» **What you will do**
Tally up the lines that include "ShaderNodeMath" and state that number by itself.

» **Recorded information**
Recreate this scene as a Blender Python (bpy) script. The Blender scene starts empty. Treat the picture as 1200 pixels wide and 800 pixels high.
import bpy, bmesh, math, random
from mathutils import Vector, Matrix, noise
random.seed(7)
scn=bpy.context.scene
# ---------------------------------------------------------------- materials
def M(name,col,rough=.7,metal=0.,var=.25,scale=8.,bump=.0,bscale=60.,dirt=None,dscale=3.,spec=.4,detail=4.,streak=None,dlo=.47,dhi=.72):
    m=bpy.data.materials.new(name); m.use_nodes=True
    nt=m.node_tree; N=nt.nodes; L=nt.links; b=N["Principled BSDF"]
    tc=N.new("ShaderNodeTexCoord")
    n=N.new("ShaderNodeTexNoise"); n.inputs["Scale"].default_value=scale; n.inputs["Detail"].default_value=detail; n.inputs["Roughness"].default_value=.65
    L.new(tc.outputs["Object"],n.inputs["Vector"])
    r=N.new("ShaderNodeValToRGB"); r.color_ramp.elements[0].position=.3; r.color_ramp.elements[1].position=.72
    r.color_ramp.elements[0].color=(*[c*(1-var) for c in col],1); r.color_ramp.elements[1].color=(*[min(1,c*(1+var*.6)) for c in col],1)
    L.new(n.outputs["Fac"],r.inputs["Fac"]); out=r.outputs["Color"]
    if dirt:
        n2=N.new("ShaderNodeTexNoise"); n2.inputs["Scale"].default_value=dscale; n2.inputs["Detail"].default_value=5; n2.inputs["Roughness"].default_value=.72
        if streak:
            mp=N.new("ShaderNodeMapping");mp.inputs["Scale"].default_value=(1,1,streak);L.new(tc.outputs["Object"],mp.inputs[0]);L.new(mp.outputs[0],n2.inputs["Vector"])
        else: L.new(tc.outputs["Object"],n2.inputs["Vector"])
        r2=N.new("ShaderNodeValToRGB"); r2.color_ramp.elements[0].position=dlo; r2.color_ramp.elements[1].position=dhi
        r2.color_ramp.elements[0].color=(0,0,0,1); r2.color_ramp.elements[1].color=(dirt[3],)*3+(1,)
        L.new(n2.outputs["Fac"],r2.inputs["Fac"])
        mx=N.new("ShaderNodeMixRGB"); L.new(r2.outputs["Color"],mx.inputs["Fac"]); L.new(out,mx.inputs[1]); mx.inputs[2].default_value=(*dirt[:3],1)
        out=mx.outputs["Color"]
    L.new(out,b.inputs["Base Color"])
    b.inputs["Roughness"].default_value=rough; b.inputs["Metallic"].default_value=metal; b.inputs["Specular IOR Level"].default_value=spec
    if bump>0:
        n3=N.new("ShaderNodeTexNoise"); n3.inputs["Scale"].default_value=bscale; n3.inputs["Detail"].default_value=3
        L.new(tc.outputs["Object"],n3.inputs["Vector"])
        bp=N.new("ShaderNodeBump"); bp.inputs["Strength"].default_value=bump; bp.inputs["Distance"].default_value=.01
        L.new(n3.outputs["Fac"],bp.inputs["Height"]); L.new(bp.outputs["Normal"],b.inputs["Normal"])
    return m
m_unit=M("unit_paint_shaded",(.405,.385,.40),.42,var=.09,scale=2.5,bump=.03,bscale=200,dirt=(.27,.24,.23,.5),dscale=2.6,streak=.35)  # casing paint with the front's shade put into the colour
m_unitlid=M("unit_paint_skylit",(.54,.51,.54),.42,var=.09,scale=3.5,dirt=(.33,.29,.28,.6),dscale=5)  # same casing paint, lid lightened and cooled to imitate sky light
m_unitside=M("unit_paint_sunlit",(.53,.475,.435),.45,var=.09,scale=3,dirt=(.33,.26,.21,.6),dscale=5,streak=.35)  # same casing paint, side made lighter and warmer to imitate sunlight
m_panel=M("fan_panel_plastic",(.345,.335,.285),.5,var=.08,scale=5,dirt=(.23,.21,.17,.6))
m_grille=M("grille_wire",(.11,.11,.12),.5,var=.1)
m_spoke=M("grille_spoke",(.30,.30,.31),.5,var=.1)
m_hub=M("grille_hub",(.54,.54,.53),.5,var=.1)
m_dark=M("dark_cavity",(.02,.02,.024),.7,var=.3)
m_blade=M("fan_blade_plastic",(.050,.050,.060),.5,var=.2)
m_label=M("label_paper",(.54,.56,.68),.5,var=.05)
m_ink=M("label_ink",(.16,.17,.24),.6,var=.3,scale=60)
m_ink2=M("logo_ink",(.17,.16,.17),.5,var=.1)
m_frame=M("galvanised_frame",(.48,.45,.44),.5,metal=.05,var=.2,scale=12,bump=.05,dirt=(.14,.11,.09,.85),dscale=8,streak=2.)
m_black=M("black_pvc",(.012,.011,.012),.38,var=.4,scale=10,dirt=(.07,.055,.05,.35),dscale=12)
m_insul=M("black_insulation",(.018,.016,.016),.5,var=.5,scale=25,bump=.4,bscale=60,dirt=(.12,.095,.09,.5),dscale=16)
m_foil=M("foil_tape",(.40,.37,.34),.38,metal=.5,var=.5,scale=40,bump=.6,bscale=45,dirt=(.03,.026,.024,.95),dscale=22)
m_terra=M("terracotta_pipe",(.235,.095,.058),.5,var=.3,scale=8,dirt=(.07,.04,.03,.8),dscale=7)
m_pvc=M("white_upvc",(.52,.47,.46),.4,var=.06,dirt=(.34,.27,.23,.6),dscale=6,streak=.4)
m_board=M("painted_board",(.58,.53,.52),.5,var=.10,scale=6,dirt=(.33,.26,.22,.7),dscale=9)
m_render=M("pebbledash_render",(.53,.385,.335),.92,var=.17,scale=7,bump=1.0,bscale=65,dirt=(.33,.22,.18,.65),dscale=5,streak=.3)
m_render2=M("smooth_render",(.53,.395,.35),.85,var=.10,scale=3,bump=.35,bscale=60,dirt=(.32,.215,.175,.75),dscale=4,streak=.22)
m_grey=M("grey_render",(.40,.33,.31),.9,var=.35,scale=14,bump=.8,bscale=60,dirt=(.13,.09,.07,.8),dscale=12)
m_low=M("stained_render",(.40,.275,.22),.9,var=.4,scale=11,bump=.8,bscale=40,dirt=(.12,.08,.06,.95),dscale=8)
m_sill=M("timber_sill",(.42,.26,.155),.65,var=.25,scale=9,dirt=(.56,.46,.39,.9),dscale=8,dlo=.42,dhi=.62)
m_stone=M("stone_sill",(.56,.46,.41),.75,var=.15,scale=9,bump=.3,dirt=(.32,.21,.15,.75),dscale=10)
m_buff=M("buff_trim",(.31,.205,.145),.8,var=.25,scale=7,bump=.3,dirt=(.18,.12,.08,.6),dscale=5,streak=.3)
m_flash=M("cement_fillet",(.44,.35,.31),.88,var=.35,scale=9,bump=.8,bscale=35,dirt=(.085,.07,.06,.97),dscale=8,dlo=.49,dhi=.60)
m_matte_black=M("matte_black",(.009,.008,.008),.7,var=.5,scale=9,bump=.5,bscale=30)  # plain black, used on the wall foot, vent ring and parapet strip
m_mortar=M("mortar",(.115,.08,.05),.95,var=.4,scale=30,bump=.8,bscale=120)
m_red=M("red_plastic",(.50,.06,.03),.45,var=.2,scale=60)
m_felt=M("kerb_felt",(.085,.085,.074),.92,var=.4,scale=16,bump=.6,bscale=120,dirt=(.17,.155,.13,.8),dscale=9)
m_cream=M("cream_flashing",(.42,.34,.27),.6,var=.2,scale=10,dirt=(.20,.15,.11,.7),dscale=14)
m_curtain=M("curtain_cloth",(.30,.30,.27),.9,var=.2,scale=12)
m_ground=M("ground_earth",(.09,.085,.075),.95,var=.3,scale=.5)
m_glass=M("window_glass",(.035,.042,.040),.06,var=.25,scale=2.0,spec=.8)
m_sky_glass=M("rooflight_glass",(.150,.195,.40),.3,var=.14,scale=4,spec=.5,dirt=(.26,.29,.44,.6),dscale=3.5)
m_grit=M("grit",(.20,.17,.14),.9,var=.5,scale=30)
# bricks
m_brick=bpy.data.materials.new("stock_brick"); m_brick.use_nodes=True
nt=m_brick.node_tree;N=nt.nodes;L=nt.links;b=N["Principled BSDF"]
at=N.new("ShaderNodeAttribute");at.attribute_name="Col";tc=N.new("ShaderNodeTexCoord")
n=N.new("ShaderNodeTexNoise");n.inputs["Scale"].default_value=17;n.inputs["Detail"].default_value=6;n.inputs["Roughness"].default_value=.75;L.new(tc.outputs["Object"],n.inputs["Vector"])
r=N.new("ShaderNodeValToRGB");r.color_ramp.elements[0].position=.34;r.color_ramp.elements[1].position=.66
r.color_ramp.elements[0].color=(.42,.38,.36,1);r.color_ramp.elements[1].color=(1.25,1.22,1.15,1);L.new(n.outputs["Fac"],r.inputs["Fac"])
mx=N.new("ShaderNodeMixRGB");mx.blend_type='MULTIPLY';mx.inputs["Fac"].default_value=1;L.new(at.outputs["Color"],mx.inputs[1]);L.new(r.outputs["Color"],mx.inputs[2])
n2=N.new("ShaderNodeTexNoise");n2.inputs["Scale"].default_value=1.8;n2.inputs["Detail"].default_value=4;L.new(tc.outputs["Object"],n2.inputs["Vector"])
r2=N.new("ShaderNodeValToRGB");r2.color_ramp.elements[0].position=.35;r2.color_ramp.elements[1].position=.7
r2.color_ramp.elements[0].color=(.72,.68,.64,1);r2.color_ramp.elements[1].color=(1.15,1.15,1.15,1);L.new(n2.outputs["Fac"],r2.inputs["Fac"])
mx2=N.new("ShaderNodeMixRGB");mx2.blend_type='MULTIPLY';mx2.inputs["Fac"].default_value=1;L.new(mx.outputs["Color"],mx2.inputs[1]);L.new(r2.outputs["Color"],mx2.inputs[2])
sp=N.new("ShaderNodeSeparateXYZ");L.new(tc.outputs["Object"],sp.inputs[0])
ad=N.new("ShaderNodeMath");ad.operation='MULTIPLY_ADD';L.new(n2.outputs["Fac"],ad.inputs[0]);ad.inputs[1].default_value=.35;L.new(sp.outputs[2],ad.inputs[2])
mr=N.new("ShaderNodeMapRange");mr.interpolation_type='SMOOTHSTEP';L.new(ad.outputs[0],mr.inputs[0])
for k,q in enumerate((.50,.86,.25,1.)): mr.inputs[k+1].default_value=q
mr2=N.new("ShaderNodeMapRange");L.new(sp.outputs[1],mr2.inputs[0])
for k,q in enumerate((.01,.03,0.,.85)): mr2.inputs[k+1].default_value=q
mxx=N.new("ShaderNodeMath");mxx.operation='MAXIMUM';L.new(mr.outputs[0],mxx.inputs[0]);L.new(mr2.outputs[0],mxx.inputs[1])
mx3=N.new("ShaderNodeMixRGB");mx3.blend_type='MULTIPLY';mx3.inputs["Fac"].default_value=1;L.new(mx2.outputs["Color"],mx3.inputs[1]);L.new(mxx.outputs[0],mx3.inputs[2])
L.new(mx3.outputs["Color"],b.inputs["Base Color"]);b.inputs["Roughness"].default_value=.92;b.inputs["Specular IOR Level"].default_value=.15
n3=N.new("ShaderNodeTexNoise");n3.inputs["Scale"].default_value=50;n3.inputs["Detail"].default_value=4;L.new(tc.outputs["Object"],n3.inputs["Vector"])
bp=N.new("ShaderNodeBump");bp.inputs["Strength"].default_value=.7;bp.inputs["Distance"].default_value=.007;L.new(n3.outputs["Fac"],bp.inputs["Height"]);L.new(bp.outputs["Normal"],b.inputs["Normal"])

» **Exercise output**
2